Le projet vise entre autres à peaufiner davantage les techniques d’interrogatoire utilisées par la police. Depuis des années déjà, non seulement l’armée, mais également les services de police israéliens (la fameuse police des frontières et le service de renseignement Shin Bet) jouent un rôle de premier plan dans le maintien sous le joug de la population palestinienne. Hormis la violence des armes (dont les exécutions extrajudiciaires), ce rôle consiste également en enlèvements effectués lors de raids, même nocturnes, et en incarcérations. Pour le seul moins d’avril de cette année, 567 Palestiniens ont été emprisonnés (depuis octobre, le nombre d’incarcérations s’élève à 5 334) ; 123 d’entre eux étaient des enfants (le plus jeune avait à peine 12 ans). Des rapports, émanant entre autres de la Commission de l’ONU contre la torture, dénoncent le recours durant les interrogatoires à la torture psychologique, à la maltraitance, aux menaces, etc. Les services carcéraux ont engagé une unité spéciale pour les punitions collectives. En outre, des enfants sont systématiquement arrêtés, maltraités et emprisonnés (et souvent enfermés en isolement). Tout ceci dans le but non seulement de briser une génération qui résiste, mais aussi et surtout pour frapper les familles des enfants arrêtés.

Cette problématique de la torture des enfants par la police et les prisons pour enfants est dénoncée par bon nombre d’organisations des droits de l’homme (comme Human Rights Watch, l’UNICEF). Elle est, convient-il de dire, en contradiction avec la Charte internationale des droits de l’enfance (cosignée par Israël en 1991). Cela rend plus navrante encore la participation de notre université au projet susmentionné. Ce mardi 24 mai, le Professeur Peter Adriaenssens donnera une conférence à Louvain (Leuven), laquelle traitera des conséquences de ces arrestations d’enfants. Nous vous invitons, Monsieur le Recteur, à venir écouter son plaidoyer saisissant. Il ne manquera pas de vous interpeller.

En collaborant à semblable projet, la KU Leuven risque non seulement de devenir complice de violations du droit international et des droits de l’homme. Elle contribuerait également à ce que de telles pratiques se répandent à leur tour en Europe et elle légitimerait la police israélienne en tant qu’instance légale respectable ainsi que l’État d’Israël en tant qu’État de droit. À nos yeux, tout cela est absolument immoral et, partant, inacceptable.

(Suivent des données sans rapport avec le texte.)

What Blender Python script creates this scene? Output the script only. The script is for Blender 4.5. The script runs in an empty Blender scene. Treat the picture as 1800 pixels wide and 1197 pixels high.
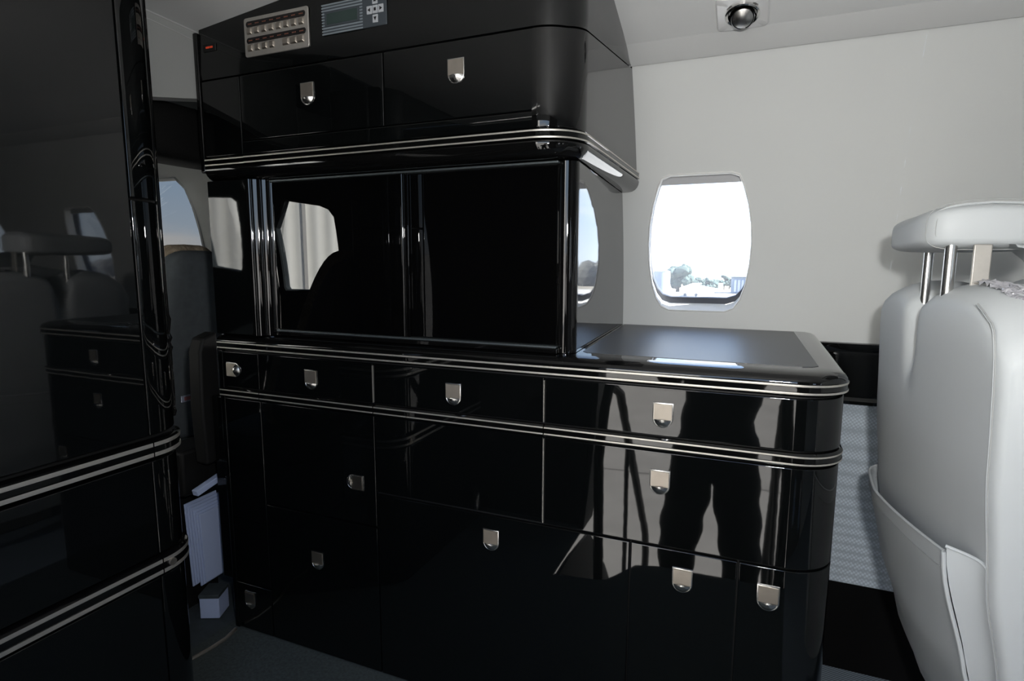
import bpy, bmesh, math, random
from mathutils import Vector, Matrix
random.seed(7)
S = bpy.context.scene
COL = S.collection
# ------------------------------------------------------------------ camera
cam_d = bpy.data.cameras.new('camera'); cam = bpy.data.objects.new('camera', cam_d); COL.objects.link(cam)
cam_d.sensor_width = 36; cam_d.lens = 36*1016/1800; cam_d.clip_start = .02; cam_d.clip_end = 2000
def cam_matrix():
    yaw, pit, rol = (math.radians(a) for a in (22.8, 7.64, -.16))
    f = Vector((-math.sin(yaw)*math.cos(pit), math.cos(yaw)*math.cos(pit), -math.sin(pit)))
    r = Vector((math.cos(yaw), math.sin(yaw), 0)); d = f.cross(r)
    r2 = r*math.cos(rol)+d*math.sin(rol); d2 = -r*math.sin(rol)+d*math.cos(rol)
    m = Matrix((r2, -d2, -f)).transposed().to_4x4(); m.translation = Vector((0, 0, 1.12)); return m
cam.matrix_world = cam_matrix()
S.camera = cam
S.view_settings.view_transform = 'Standard'; S.view_settings.look = 'None'
S.view_settings.exposure = 0; S.view_settings.gamma = 1; S.view_settings.use_curve_mapping = False
# ------------------------------------------------------------------ world sky
W = bpy.data.worlds.new('sky'); S.world = W; W.use_nodes = True
nt = W.node_tree; nt.nodes.clear()
def N(t, **k):
    n = nt.nodes.new(t)
    for a, b in k.items(): setattr(n, a, b)
    return n
tc = N('ShaderNodeTexCoord'); sx = N('ShaderNodeSeparateXYZ'); nt.links.new(tc.outputs['Generated'], sx.inputs[0])
cr = N('ShaderNodeValToRGB'); nt.links.new(sx.outputs['Z'], cr.inputs[0])
e = cr.color_ramp.elements; e[0].position = 0; e[0].color = (.80, .90, 1, 1); e[1].position = .6; e[1].color = (.22, .42, .85, 1)
m_ = e.new(.12); m_.color = (.55, .74, .98, 1)
nz = N('ShaderNodeTexNoise'); nz.inputs['Scale'].default_value = 3.2; nz.inputs['Detail'].default_value = 6
mp = N('ShaderNodeMapping'); mp.inputs['Scale'].default_value = (1, 1, 3); nt.links.new(tc.outputs['Generated'], mp.inputs[0]); nt.links.new(mp.outputs[0], nz.inputs[0])
c2 = N('ShaderNodeValToRGB'); c2.color_ramp.elements[0].position = .5; c2.color_ramp.elements[1].position = .68; nt.links.new(nz.outputs[0], c2.inputs[0])
mx = N('ShaderNodeMix', data_type='RGBA'); nt.links.new(c2.outputs[0], mx.inputs[0]); nt.links.new(cr.outputs[0], mx.inputs[6]); mx.inputs[7].default_value = (1, 1, 1, 1)
bg = N('ShaderNodeBackground'); bg.inputs[1].default_value = 3.3; nt.links.new(mx.outputs[2], bg.inputs[0])
wo = N('ShaderNodeOutputWorld'); nt.links.new(bg.outputs[0], wo.inputs[0])
# ------------------------------------------------------------------ sun and flash
sd = bpy.data.lights.new('sun', 'SUN'); sd.energy = 44; sd.angle = .01; sd.color = (1, .96, .9)
sun = bpy.data.objects.new('sun', sd); COL.objects.link(sun)
sun.rotation_euler = Vector((.68, .03, .73)).to_track_quat('Z', 'Y').to_euler()
FLASH = (.11, .0, 1.27)
fd = bpy.data.lights.new('camera_flash', 'AREA'); fd.shape = 'RECTANGLE'; fd.size = .07; fd.size_y = .045; fd.energy = 11.6; fd.color = (1, .995, .98); fd.spread = math.radians(170)
flash = bpy.data.objects.new('camera_flash', fd); COL.objects.link(flash); flash.location = FLASH
flash.rotation_euler = Vector((.12, -1, .02)).to_track_quat('Z', 'Y').to_euler()
# ------------------------------------------------------------------ materials
MATS = {}
def mat(name, col, rough=.5, metal=0, ior=1.5, coat=0, bump=None, noise=None, emit=None, trans=0, spec=None, aniso=0):
    m = bpy.data.materials.new(name); m.use_nodes = True; t = m.node_tree; b = t.nodes['Principled BSDF']
    b.inputs['Base Color'].default_value = (*col, 1); b.inputs['Roughness'].default_value = rough
    b.inputs['Metallic'].default_value = metal; b.inputs['IOR'].default_value = ior
    b.inputs['Coat Weight'].default_value = coat; b.inputs['Coat Roughness'].default_value = .02
    if spec is not None: b.inputs['Specular IOR Level'].default_value = spec
    if aniso: b.inputs['Anisotropic'].default_value = aniso
    if trans: b.inputs['Transmission Weight'].default_value = trans
    if emit: b.inputs['Emission Color'].default_value = (*emit[0], 1); b.inputs['Emission Strength'].default_value = emit[1]
    co = t.nodes.new('ShaderNodeTexCoord')
    if noise:   # (scale, amount)
        n = t.nodes.new('ShaderNodeTexNoise'); n.inputs['Scale'].default_value = noise[0]; n.inputs['Detail'].default_value = 5
        t.links.new(co.outputs['Object'], n.inputs[0])
        r = t.nodes.new('ShaderNodeValToRGB'); a = noise[1]
        r.color_ramp.elements[0].position = .3; r.color_ramp.elements[1].position = .7
        r.color_ramp.elements[0].color = (*[c*(1-a) for c in col], 1); r.color_ramp.elements[1].color = (*[min(1, c*(1+a)) for c in col], 1)
        t.links.new(n.outputs[0], r.inputs[0]); t.links.new(r.outputs[0], b.inputs['Base Color'])
    if bump:    # (kind, scale, strength, distance)
        if bump[0] == 'noise':
            n = t.nodes.new('ShaderNodeTexNoise'); n.inputs['Scale'].default_value = bump[1]; n.inputs['Detail'].default_value = 4
        elif bump[0] == 'voronoi':
            n = t.nodes.new('ShaderNodeTexVoronoi'); n.inputs['Scale'].default_value = bump[1]
        t.links.new(co.outputs['Object'], n.inputs[0])
        bp = t.nodes.new('ShaderNodeBump'); bp.inputs['Strength'].default_value = bump[2]; bp.inputs['Distance'].default_value = bump[3]
        t.links.new(n.outputs[0], bp.inputs['Height']); t.links.new(bp.outputs[0], b.inputs['Normal'])
    MATS[name] = m; return m
LAC = mat('black_lacquer', (.0022, .0026, .0027), .025, ior=1.56, bump=('noise', 5, .12, .0012))
LACT = mat('black_lacquer_trim', (.003, .003, .003), .03, ior=1.56)
GAP = mat('gap_black', (.002, .002, .002), .6)
SIL = mat('silver_inlay', (.58, .55, .50), .42, .8)
SCOOP = mat('satin_scoop', (.66, .65, .63), .27, 1)
BRUSH = mat('brushed_nickel', (.52, .47, .41), .40, 1, aniso=.6, noise=(60, .05))
CHR = mat('polished_chrome', (.72, .71, .70), .14, 1)
GLS = mat('smoked_glass', (.0015, .0015, .0016), .008, ior=1.62)
SATIN = mat('satin_black_inlay', (.030, .032, .037), .38, ior=1.6, bump=('noise', 900, .08, .0004))
WALLM = mat('ivory_wall_leather', (.59, .60, .59), .5, bump=('noise', 420, .10, .0006), spec=.35)
CEIL = mat('headliner_grey', (.66, .665, .66), .6, bump=('noise', 500, .08, .0005), spec=.3)
CEILB = mat('headliner_shaded_band', (.54, .545, .54), .6, spec=.3)  # band turned from the flash: its shade put into a darker headliner grey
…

Le fait que le coordinateur du projet est une université ne peut en aucun cas être utilisé comme paravent : les universités israéliennes constituent l’un des importants piliers de la politique israélienne d’occupation et d’apartheid.

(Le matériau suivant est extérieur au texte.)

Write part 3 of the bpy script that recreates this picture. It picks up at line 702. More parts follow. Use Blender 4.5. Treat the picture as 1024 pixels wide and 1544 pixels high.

Au nom des 658 signataires belges de l’appel au boycott académique et culturel d’Israël (BACBI), parmi lesquels des dizaines de professeurs et chercheurs de la KU Leuven, nous vous demandons que l’université se retire immédiatement de ce projet de recherche.

Comme l’ont également révélé la question adressée par Tine Soens au ministre de l’Enseignement à propos de l’implication de l’Université de Gand dans la recherche avec les universités et l’industrie de l’armement israéliennes et la réponse de Hilde Crevits, il est grand temps que les universités belges assument leurs responsabilités et fassent en sorte que « l’éthique de la recherche » ne reste pas une expression vide de sens, ne servant que de façade.

Avec nos salutations les plus respectueuses.

Le comité de direction de BACBI

Pr. Marie-Christine Closon (UCLouvain), Pr. Patrick Deboosere (VUBrussel), Pr. Lieven De Cauter (KULeuven), Pr. Ém. Herman De Ley (UGent), Lieve Franssen (dirigeante du Choeur Brecht-Eisler de Bruxelles), Carl Gydé (directeur de la maison de la culture CAMPO, Gand), Pr. Perrine Humblet (ULBruxelles), Pr. Marc Jacqumain (ULiège), Raven Ruëll (metteur en scène).